I have a personal quip however with the usage of the word "Felon" in the title.  Or the words "offender" and "ex offender" throughout the content.  I'm not sure what the thought process has been around this - perhaps a reclaiming of the language the criminal legal system uses?  In any case I'm completely against using the language of the oppressor.  Its something we've been tuaght to do and without question.  As though this type of language is based within the fact of the situation and it simply has nothing to do with fact based language, and everything to do with "othering" those outside the status quo.

Forgive me if I'm coming across in a judgmental fashion.  My intention is simply to speak my mind and get others thinking about this issue - how and why we use language.  When I first started doing writing around criminal legal issues, I found that i was continuously coming across language that made me cringe, but did'nt have alternatives in my immediate repertoire.  

So I decided to ask my self, "what is the truth of the topic/situation I'm talking about?"
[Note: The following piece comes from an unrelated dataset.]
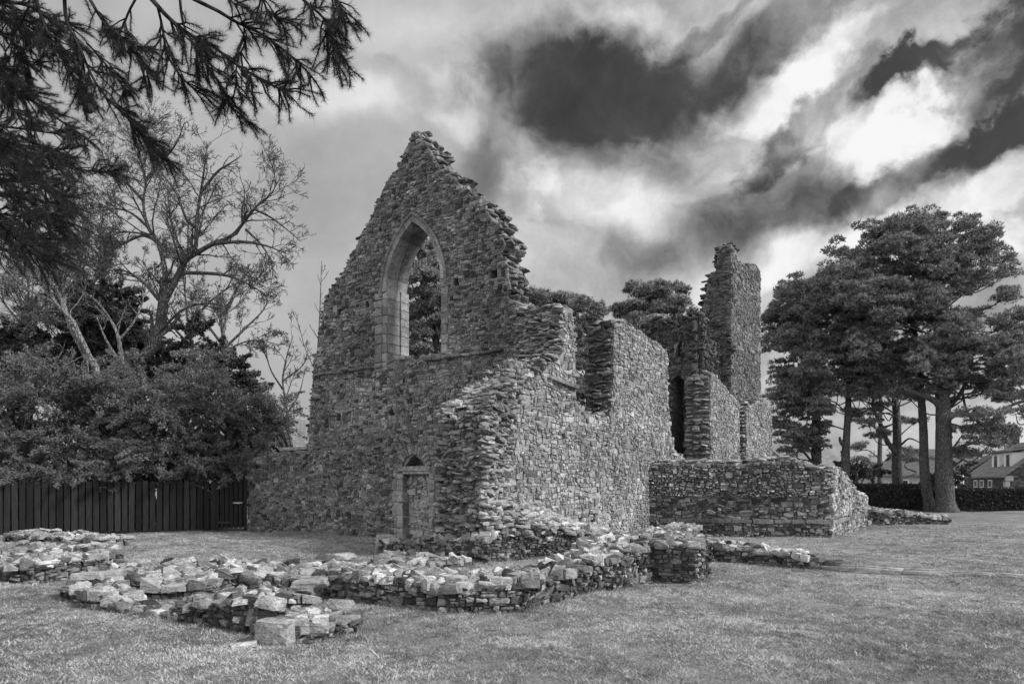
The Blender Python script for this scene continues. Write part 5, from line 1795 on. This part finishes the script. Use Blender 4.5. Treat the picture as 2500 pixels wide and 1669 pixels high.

For instance 'criminal justice system"  Never does this system render justice for anyone.  I saw some people using "injustice" system.  This was the truth but didn't fit for professional writing.  So what is really happening here, what is the truth of this situation?  Its not a criminal justice system - It is a criminal legal system.
The criminal, offender, felon (this last is a word we dont really use in Canadian context anyways)..What do these words mean?  If we consider the fact that crime is a social constuct, then it seems inappropriate and even detrimental to refer to a person this way.  Who are we to decide if something is "criminal"?  And "offender" is intended to dehumanise, to render other, less than, different from "us".

So this brings us back to my original critical questions on language in the criminal legal complex.
"what is the truth of the topic/situation I'm talking about?"

What is really happening here?  What do we mean when stating that someone is a criminal, has committed a crime?  How can I phrase this situation honestly in my writing without needing to use a paragraph or more to explain/be honest?  I chose to use "lawbreaker", "person who has broken the law, person who the law has come into conflict with.

Inmate is another no-no.  People who are forcibly confined against their wills in jails and prisons are prisoners.  But that is not all they are.  None of us can be defined so narrowly.  So what about "person in prison".  Try to think from an anti-oppression, anti-racist theoretical framework.  Person living with a disability.  Person of colour.  Woman who stays at home/works at home. etc.

Now I've gotten completely of topic.  I think 

How felons can get jobs 

is a blog well worth looking at, even from Canada.  Many of the issues to overcome in seeking work with a criminal record are similar here in Canada as in the USA.  And where issues differ, perhaps this is an opeing for someone to take on a project such as this from the canadian perspective!